Video: Watterson High School football falls in state final
Watterson football coach Brian Kennedy and Braxton Rundio (1) recap a 27-7 loss to Toledo Central Catholic in the Division III state final.
Drawing a parallel with the realignment that has impacted college football in recent years, Hartley football coach Brad Burchfield was clearly exuberant Tuesday after news of a new eight-team league combining Columbus-area and northeast Ohio schools went public.
DeSales, Hartley and Watterson are joining with Akron St. Vincent-St. Mary, Cleveland Villa Angela-St. Joseph, Cuyahoga Falls Walsh Jesuit, Youngstown Mooney and Youngstown Ursuline to create the Ohio Catholic Athletic Conference, which will begin play in the fall of 2026.
“It’s a Catholic super-league,” Burchfield said. “It’s going to be where the big boys play. It will bring a lot of excitement and enthusiasm, a lot of statewide attention. …
“We’ve kind of always wanted this to happen. We think it makes a lot of sense. We started working on this in 2017. We kind of tip-toed with each other and nothing really happened. You have to find partners that want to do it. All eight schools kept having at it, didn’t give up and tried to find a way to do something great.”
The schools have combined for 29 state championships — led by eight from Mooney, six from SVSM and four each from Hartley and Ursuline — and 80 regional titles. Watterson was Division III state runner-up last fall.
“You see the best conferences and best teams at the college level go nationwide, and it puts ideas in people’s heads as to whether we can do that in our great state,” Burchfield said.
The conference was created June 20 during a meeting at the Pro Football Hall of Fame in Canton.
The OCAC will be football-only at first, but its press release announcing the formation of the league said there are “future plans for competing together in all Ohio High School Athletic Association-sanctioned sports.”

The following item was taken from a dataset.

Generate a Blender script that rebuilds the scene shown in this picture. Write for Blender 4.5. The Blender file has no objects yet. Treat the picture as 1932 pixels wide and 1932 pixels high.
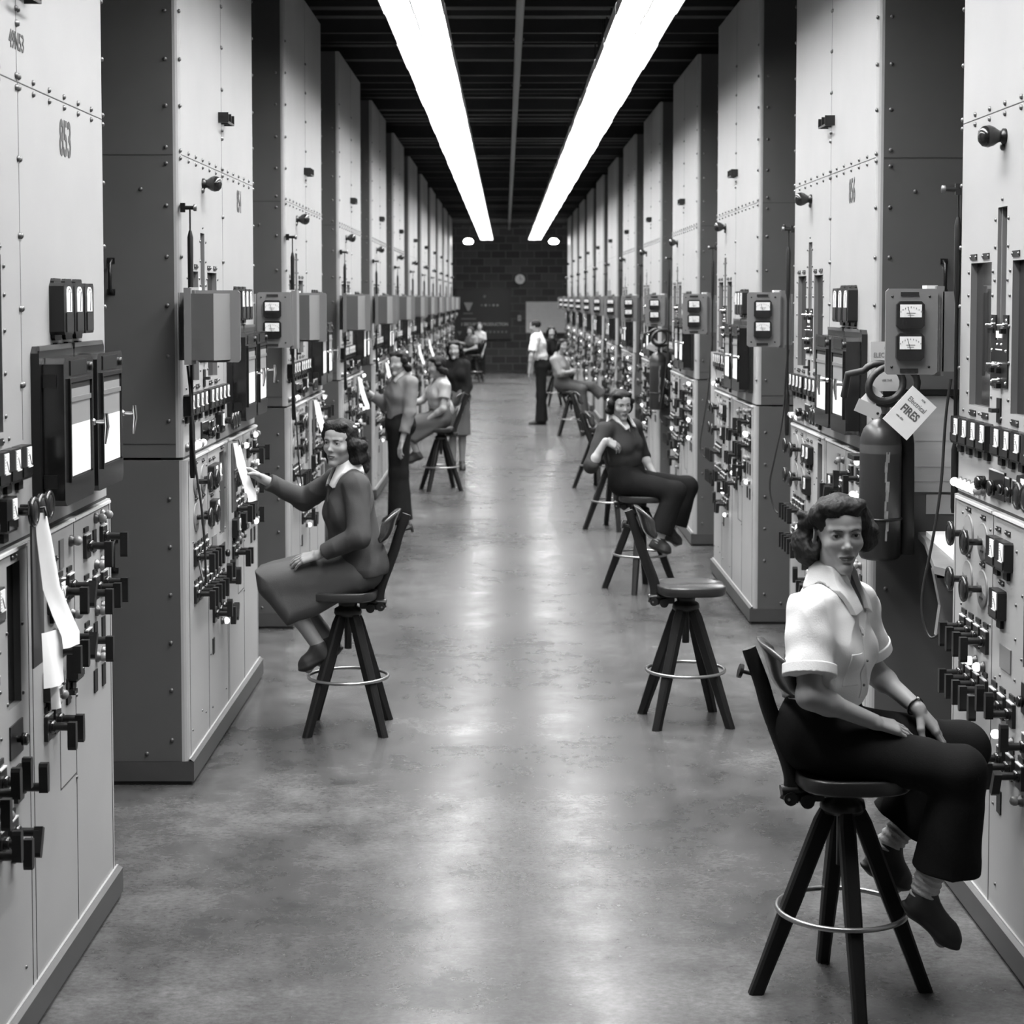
LAMP_L = 66.0        # luminous panel strength
LAMP_Y0 = 4.2       # first lamp of each row
EXPO = 0.0
import bpy, bmesh, math, random
import numpy as np
from mathutils import Vector, Matrix, Euler
PI = math.pi
rnd = random.Random(7)
scene = bpy.context.scene
COL = scene.collection

# ------------------------------------------------------------------ materials
MATS = {}
def mat(name, v=0.5, rough=0.5, metal=0.0, spec=0.5, var=0.0, vscale=8.0, bump=0.0, bscale=120.0, emit=0.0, coat=0.0, stretch=None, sheen=0.0):
    """grey paint / cloth / metal: principled, procedural mottling and bump"""
    if name in MATS: return MATS[name]
    m = bpy.data.materials.new(name); m.use_nodes = True
    nt = m.node_tree; b = nt.nodes['Principled BSDF']
    b.inputs['Base Color'].default_value = (v, v, v, 1)
    b.inputs['Roughness'].default_value = rough
    b.inputs['Metallic'].default_value = metal
    b.inputs['Specular IOR Level'].default_value = spec
    if coat: b.inputs['Coat Weight'].default_value = coat
    if sheen:
        b.inputs['Sheen Weight'].default_value = sheen
    if emit:
        b.inputs['Emission Color'].default_value = (1, 1, 1, 1)
        b.inputs['Emission Strength'].default_value = emit
    tc = None
    if var or bump:
        tc = nt.nodes.new('ShaderNodeTexCoord')
        src = tc.outputs['Object']
        if stretch:
            mp = nt.nodes.new('ShaderNodeMapping'); mp.inputs['Scale'].default_value = stretch
            nt.links.new(src, mp.inputs['Vector']); src = mp.outputs['Vector']
    if var:
        n = nt.nodes.new('ShaderNodeTexNoise'); n.inputs['Scale'].default_value = vscale; n.inputs['Detail'].default_value = 4
        r = nt.nodes.new('ShaderNodeMapRange'); r.inputs['From Min'].default_value = .25; r.inputs['From Max'].default_value = .75
        r.inputs['To Min'].default_value = v * (1 - var); r.inputs['To Max'].default_value = min(1, v * (1 + var))
        nt.links.new(src, n.inputs['Vector']); nt.links.new(n.outputs['Fac'], r.inputs['Value'])
        nt.links.new(r.outputs['Result'], b.inputs['Base Color'])
    if bump:
        n = nt.nodes.new('ShaderNodeTexNoise'); n.inputs['Scale'].default_value = bscale; n.inputs['Detail'].default_value = 3
        bp = nt.nodes.new('ShaderNodeBump'); bp.inputs['Strength'].default_value = bump; bp.inputs['Distance'].default_value = .01
        nt.links.new(src, n.inputs['Vector']); nt.links.new(n.outputs['Fac'], bp.inputs['Height'])
        nt.links.new(bp.outputs['Normal'], b.inputs['Normal'])
    MATS[name] = m
    return m

STEEL = mat('grey_enamel_steel', .32, .42, var=.05, vscale=3, bump=.04, bscale=260)
KICK = mat('dark_grey_kick', .05, .45, var=.1)
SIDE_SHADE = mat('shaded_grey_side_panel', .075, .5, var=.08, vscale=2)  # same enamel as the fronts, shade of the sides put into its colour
SEAM = mat('seam_black', .03, .6)
BLACK = mat('black_bakelite', .010, .34, spec=.35)
BOXM = mat('grey_box_enamel', .16, .45)
BLACKG = mat('black_gloss', .012, .16)
HOLE = mat('dark_interior', .02, .7)
WHITE = mat('meter_dial_white', .85, .5)
PAPER = mat('white_paper', .85, .7, var=.03, vscale=20)
CHART = mat('chart_paper', .2, .5)
CHROME = mat('chrome', .75, .18, metal=1)
BOLT = mat('bolt_steel', .12, .38, metal=.5)
PALE_EDGE = mat('bright_edge', .65, .4)
STENCIL = mat('stencil_ink', .05, .6)
PLATE = mat('dark_nameplate', .02, .5, spec=.25)
GREYPL = mat('grey_insert', .16, .4)
GLASSD = mat('dark_window_glass', .025, .05, spec=.7)
LAMPOFF = mat('lamp_off_glass', .25, .15)
LAMPON = mat('lamp_lit', .9, .3, emit=1.8)
try: LAMPON.cycles.emission_sampling = 'NONE'
except Exception: pass
WOODD = mat('dark_stained_wood', .008, .5, spec=.2, var=.4, vscale=14, stretch=(1, 1, .12))
WOODT = mat('worn_seat_wood', .025, .32, spec=.35, var=.5, vscale=10, stretch=(.3, 2, 1))
IRON = mat('black_iron', .015, .4, metal=.3)
RING = mat('worn_steel_ring', .35, .3, metal=.9)
RUBBER = mat('black_rubber', .012, .5)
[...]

“We want to build long-lasting relationships … and we want to have great opportunities for competition,” said Jim Jones, an assistant principal at DeSales and the CCL commissioner since 2017. “Scheduling is a very difficult thing for our schools, and this allows schools that have the same dedicated work ethic to come together. It will be a very exciting product for the casual fan.”
Jones emphasized that the CCL will continue to exist after 2026 in all sports, at least in the early years of the OCAC. The CCL was founded in 1962.
St. Charles, which is not a founding member of the OCAC, will play DeSales, Hartley and Watterson within the first five weeks of the season.
St. Charles athletic director Dave Lawler did not immediately return a message from The Dispatch seeking further comment on his school’s plans.
The OCAC schools will play each other in weeks 4-10.
“You always want to be a part of something bigger than yourself,” Walsh Jesuit athletic director Mark Hassman said. “We’ll have like-minded schools and you’re part of a community. With that, our kids have the opportunity to get first- and second-team honors in the conference. It’s better for our kids.”
Jones said bylaws will be set at a Nov. 11 meeting. Ideas for competition in other sports are expected to be discussed that day.
The CCL formed an alliance with the southwest Ohio-based Greater Catholic League in 2019 to alleviate issues with football scheduling, but that lasted for one season.
That year, DeSales, Hartley, St. Charles and Watterson played nonleague crossover games against Dayton Carroll, Dayton Chaminade Julienne, Franklin Fenwick and Kettering Alter.
“Up until this moment, we’d kind of been down this road before in terms of trying to set something with (another) league,” Watterson football coach Brian Kennedy said. “I didn’t get too excited because we’d been down this road before and been disappointed, but this felt different. It’s exciting. You look at the history and tradition of all of these schools, it’s a pretty impressive league for sure.”